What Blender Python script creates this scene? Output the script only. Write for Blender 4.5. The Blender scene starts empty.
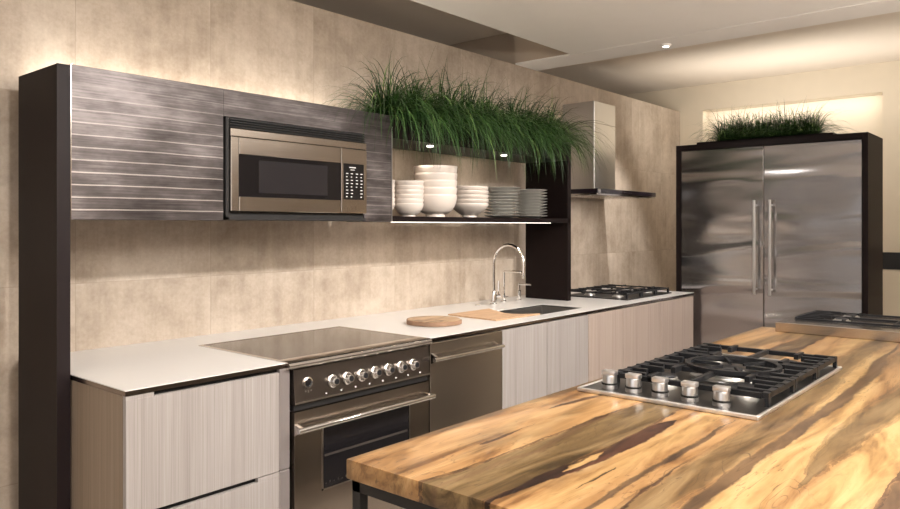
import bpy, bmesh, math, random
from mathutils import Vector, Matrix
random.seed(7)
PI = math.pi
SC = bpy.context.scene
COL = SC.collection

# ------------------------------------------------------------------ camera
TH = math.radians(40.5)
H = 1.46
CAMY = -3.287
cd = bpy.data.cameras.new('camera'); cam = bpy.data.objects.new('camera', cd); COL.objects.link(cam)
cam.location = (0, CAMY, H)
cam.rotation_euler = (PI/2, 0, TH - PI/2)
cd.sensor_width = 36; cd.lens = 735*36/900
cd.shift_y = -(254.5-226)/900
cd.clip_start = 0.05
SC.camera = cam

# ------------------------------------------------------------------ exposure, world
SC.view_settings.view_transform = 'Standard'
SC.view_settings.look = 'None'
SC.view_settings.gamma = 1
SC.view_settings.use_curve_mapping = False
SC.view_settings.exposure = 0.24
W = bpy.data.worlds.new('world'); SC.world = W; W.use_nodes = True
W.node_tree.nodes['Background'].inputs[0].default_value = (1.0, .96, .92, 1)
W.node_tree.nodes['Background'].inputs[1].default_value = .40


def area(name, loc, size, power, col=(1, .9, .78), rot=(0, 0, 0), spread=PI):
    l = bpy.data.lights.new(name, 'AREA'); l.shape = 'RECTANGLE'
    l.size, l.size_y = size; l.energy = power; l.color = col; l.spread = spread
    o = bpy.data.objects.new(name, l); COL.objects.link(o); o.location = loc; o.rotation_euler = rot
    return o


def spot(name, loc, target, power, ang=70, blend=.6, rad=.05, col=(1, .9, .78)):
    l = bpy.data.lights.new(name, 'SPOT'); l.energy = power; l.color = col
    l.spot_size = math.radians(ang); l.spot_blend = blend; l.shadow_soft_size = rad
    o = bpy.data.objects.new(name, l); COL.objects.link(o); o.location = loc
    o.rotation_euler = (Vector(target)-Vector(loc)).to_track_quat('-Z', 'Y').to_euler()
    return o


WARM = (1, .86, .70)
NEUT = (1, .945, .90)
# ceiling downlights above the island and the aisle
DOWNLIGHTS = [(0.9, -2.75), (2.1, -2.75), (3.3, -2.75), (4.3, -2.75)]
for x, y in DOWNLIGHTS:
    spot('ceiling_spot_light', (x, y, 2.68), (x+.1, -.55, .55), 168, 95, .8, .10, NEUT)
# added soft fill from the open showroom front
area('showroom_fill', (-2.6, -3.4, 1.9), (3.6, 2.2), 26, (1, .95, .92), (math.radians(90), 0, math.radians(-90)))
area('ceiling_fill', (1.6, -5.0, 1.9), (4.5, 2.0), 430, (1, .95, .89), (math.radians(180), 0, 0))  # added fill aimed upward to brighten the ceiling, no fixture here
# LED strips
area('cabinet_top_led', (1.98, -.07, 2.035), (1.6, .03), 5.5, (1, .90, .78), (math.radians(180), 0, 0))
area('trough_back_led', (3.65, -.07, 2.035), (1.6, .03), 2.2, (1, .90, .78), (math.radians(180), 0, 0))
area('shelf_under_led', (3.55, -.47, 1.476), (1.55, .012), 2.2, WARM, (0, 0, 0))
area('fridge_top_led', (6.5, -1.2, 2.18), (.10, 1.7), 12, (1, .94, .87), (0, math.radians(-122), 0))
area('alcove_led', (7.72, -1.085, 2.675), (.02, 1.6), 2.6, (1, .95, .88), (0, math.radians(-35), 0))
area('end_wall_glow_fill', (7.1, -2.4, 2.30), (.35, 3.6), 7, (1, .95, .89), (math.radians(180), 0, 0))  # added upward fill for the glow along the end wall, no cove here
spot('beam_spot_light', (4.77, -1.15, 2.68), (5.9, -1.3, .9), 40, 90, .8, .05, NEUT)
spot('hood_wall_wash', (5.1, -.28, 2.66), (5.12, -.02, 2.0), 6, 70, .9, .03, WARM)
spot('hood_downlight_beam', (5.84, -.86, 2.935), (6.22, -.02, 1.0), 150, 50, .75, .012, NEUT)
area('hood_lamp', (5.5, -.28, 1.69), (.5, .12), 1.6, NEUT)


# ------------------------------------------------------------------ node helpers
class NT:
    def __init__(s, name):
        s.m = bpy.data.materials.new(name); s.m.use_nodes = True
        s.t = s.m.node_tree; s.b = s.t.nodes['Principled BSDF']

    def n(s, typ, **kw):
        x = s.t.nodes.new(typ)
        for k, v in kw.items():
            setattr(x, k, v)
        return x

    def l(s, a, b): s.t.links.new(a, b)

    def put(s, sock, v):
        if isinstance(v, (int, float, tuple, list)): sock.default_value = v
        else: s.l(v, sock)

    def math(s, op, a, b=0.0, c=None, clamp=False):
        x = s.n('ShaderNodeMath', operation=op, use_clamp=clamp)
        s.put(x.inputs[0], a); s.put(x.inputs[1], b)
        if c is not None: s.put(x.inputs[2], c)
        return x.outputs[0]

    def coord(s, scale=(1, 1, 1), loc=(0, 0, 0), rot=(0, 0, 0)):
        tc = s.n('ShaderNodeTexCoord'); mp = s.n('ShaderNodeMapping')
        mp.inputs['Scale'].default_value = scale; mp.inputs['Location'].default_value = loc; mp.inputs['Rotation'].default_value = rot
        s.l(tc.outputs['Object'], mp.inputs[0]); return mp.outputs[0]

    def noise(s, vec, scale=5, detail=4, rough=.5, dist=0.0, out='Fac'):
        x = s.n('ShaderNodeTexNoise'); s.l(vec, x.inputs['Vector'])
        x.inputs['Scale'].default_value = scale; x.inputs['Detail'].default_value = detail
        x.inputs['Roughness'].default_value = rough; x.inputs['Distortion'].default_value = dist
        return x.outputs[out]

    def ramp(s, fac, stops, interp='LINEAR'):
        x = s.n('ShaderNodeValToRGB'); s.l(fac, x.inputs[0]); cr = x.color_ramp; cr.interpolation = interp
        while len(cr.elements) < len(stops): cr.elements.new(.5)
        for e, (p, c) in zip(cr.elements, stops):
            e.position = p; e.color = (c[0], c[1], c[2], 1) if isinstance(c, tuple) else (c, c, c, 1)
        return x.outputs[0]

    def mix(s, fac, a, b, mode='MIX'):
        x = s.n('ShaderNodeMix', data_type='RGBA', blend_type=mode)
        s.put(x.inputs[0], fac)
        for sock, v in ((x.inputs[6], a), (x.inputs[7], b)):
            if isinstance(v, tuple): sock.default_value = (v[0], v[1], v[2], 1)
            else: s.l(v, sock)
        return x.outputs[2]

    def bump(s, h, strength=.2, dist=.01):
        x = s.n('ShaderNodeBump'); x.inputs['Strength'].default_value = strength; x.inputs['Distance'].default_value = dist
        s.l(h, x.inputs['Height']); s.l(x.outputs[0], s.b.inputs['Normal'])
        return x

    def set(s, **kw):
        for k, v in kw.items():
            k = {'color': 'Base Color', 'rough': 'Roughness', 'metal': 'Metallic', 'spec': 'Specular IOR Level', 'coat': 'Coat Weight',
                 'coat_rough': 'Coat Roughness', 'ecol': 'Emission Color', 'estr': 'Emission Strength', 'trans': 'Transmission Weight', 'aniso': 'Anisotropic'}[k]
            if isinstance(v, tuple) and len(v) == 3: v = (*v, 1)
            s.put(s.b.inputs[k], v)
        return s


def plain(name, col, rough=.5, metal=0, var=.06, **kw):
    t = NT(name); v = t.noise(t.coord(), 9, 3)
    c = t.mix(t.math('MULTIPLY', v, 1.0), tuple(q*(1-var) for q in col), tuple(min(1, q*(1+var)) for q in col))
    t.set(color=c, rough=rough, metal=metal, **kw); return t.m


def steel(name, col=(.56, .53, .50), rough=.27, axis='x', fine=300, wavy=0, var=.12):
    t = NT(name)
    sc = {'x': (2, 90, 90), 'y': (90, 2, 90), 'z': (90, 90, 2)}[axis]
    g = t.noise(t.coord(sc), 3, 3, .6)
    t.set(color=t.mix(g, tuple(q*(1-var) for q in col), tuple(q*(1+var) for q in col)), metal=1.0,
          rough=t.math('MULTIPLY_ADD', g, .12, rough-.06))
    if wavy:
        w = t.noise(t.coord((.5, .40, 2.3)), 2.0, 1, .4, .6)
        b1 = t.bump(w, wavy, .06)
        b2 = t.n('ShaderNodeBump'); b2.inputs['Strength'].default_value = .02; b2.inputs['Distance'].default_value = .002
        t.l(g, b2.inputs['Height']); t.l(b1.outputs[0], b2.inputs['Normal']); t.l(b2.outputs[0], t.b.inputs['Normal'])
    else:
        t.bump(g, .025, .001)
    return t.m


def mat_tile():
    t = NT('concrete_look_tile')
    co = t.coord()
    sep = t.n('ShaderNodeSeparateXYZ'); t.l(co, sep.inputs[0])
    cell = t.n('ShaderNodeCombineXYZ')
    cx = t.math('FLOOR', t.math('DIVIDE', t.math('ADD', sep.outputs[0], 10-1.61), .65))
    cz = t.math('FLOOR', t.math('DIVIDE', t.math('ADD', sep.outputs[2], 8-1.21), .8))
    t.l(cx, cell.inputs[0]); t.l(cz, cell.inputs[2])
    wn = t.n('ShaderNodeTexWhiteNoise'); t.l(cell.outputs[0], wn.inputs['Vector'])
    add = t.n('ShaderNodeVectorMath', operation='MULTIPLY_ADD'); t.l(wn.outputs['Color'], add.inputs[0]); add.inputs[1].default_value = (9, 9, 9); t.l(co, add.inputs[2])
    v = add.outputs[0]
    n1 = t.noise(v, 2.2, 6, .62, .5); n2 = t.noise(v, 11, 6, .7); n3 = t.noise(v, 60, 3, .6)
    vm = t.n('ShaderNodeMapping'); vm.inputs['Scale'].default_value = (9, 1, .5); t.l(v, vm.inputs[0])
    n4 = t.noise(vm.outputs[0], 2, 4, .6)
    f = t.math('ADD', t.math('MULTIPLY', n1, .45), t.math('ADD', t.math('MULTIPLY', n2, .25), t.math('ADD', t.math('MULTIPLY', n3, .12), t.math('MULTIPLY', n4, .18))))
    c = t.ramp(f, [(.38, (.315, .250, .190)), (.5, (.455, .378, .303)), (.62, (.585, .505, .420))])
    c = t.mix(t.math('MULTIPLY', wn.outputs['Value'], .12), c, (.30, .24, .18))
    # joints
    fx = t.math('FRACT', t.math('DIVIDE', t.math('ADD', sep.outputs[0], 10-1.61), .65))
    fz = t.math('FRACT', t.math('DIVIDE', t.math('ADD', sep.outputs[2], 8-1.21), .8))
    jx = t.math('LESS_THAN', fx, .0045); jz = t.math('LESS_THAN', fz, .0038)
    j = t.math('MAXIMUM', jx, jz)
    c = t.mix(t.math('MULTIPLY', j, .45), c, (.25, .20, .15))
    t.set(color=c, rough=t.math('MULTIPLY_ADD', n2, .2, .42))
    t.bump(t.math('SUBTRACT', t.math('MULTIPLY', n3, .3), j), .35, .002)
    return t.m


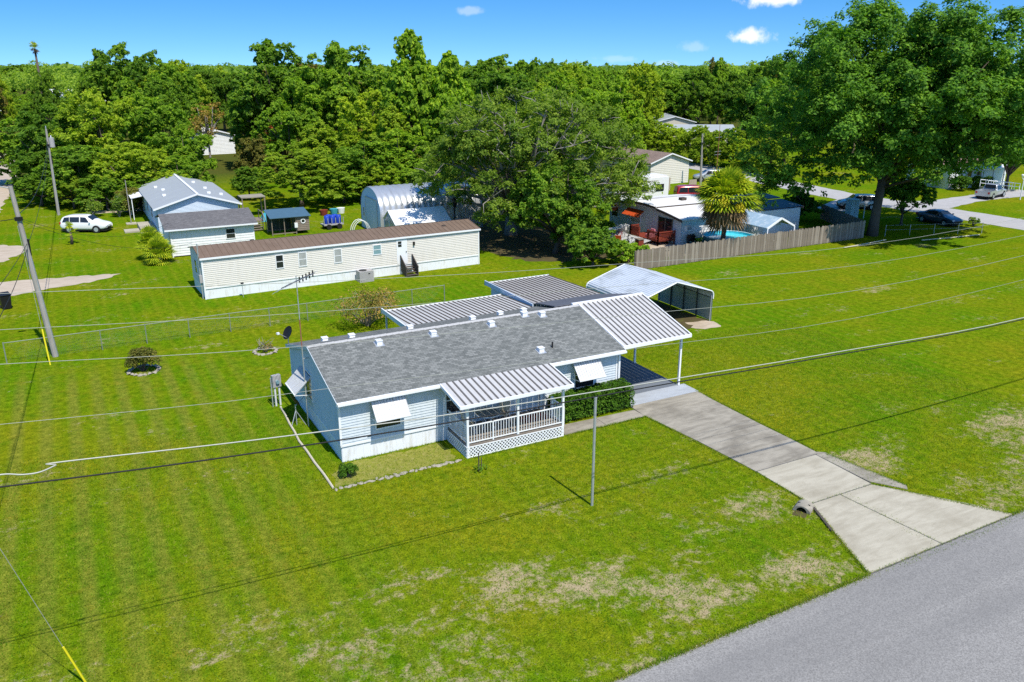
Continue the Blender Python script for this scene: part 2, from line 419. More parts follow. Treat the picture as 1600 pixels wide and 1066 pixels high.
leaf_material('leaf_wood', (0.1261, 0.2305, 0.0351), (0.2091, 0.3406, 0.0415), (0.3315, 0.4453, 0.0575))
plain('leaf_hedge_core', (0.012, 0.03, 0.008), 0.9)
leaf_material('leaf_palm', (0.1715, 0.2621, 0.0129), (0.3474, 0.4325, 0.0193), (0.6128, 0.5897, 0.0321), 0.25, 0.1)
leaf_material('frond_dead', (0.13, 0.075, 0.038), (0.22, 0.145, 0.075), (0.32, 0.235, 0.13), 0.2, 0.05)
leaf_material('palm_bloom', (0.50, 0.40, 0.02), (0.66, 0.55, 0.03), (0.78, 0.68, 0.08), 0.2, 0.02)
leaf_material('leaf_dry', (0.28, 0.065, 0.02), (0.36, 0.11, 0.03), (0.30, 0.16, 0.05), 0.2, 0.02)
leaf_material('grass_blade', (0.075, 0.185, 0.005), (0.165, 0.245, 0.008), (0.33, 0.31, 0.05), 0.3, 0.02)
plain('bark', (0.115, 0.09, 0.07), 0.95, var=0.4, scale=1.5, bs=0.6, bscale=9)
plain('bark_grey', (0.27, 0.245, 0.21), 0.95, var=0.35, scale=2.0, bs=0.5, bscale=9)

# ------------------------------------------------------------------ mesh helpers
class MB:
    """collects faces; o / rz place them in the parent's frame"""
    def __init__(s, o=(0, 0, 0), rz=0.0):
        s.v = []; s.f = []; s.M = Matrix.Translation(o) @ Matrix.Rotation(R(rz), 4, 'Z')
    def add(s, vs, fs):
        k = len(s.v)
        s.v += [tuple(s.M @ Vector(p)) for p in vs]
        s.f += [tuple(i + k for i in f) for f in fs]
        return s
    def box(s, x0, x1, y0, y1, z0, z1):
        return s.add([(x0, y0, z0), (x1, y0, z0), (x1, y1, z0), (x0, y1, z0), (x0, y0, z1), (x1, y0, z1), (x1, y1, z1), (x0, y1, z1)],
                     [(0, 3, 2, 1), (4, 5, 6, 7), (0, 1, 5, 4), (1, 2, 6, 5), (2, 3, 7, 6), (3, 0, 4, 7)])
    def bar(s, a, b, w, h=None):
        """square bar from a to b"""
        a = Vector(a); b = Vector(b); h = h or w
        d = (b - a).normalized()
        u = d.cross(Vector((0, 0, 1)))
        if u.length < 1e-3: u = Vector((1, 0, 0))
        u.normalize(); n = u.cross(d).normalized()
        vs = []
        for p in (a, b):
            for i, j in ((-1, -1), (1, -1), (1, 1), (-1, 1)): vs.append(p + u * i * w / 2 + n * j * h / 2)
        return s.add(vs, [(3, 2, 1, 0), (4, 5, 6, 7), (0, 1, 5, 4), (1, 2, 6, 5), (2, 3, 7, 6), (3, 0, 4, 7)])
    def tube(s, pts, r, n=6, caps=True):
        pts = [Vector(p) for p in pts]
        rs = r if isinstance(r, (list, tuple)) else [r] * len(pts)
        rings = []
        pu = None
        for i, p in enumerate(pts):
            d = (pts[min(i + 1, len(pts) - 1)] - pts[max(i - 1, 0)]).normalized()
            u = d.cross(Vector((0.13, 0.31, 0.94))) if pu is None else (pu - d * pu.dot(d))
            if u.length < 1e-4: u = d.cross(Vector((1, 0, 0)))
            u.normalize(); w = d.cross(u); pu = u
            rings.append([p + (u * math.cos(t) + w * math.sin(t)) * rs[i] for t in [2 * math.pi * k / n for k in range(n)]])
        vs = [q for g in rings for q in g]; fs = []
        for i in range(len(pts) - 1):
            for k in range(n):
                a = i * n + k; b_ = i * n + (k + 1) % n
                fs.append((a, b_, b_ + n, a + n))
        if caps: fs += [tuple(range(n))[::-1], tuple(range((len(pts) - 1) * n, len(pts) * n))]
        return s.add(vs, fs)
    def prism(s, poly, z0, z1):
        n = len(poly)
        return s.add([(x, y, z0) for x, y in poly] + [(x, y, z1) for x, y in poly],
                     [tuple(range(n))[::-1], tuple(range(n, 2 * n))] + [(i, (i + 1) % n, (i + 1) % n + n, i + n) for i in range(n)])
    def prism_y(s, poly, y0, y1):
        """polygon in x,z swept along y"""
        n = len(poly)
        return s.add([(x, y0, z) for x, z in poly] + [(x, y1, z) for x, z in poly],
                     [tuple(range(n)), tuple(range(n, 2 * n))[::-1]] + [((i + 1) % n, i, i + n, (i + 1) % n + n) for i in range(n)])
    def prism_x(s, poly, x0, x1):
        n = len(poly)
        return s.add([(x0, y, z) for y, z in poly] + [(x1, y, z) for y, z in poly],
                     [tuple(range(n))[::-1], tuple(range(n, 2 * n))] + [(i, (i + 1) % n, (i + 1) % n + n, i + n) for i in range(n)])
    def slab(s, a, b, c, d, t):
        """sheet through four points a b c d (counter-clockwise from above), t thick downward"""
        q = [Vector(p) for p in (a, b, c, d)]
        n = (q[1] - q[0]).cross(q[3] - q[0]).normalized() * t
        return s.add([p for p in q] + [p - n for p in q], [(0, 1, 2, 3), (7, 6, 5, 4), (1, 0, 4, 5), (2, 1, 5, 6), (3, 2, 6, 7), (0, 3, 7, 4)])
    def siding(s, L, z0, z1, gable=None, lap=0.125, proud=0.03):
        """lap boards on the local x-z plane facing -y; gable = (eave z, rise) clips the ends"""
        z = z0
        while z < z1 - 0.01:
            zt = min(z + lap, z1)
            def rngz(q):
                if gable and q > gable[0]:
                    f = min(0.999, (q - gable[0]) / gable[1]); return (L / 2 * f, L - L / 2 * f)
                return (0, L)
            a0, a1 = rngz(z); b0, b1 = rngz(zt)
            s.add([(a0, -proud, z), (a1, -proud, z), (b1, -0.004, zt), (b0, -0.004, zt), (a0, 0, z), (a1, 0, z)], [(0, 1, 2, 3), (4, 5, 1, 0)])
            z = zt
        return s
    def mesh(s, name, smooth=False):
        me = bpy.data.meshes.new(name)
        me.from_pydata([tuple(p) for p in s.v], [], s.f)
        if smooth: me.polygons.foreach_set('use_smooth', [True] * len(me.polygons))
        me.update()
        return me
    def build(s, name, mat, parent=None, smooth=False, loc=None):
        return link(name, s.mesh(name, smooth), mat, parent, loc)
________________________
WRITTEN TASK: Copy exactly the lines from the first line of the records above through the line with "COL = SC.collection", both included, and nothing else. Pictures stay out.

WRITTEN REPLY:
What Blender Python script creates this scene? Output the script only. Write for Blender 4.5. The Blender scene starts empty.
import bpy, bmesh, math, random
from mathutils import Vector, Matrix
random.seed(7)
PI = math.pi
SC = bpy.context.scene
COL = SC.collection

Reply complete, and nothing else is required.